START Recorded information

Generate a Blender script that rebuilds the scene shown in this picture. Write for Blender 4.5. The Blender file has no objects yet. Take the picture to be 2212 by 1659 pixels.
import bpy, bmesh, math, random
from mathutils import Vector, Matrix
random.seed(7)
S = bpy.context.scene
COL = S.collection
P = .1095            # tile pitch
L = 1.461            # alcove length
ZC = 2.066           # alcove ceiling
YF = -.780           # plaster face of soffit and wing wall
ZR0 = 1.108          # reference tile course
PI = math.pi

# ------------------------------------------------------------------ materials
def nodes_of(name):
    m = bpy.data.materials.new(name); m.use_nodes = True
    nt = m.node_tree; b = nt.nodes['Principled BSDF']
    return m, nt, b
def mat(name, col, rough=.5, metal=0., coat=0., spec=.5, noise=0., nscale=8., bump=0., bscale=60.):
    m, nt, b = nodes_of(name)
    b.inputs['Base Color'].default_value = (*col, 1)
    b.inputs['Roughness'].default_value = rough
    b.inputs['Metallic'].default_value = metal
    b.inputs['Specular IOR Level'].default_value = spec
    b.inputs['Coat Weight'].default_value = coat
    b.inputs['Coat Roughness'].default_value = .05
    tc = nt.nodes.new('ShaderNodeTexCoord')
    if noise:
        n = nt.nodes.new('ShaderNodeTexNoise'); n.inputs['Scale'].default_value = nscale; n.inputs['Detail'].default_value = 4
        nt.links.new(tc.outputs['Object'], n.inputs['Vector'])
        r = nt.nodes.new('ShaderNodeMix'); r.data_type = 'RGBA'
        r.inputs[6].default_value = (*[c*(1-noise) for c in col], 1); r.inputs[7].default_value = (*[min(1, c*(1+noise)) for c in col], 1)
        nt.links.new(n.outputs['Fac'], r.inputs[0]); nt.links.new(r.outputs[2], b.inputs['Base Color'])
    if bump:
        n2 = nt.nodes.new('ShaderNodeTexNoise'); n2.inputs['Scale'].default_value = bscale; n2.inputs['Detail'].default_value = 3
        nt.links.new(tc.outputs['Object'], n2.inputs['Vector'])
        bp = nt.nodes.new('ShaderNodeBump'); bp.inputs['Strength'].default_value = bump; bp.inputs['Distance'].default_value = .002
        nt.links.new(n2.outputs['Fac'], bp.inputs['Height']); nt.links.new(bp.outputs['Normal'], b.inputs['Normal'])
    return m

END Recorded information

Please give an exact restatement of only the lines from the beginning of the material above to the line with "PI = math.pi", inclusive.

Generate a Blender script that rebuilds the scene shown in this picture. Write for Blender 4.5. The Blender file has no objects yet. Take the picture to be 2212 by 1659 pixels.
import bpy, bmesh, math, random
from mathutils import Vector, Matrix
random.seed(7)
S = bpy.context.scene
COL = S.collection
P = .1095            # tile pitch
L = 1.461            # alcove length
ZC = 2.066           # alcove ceiling
YF = -.780           # plaster face of soffit and wing wall
ZR0 = 1.108          # reference tile course
PI = math.pi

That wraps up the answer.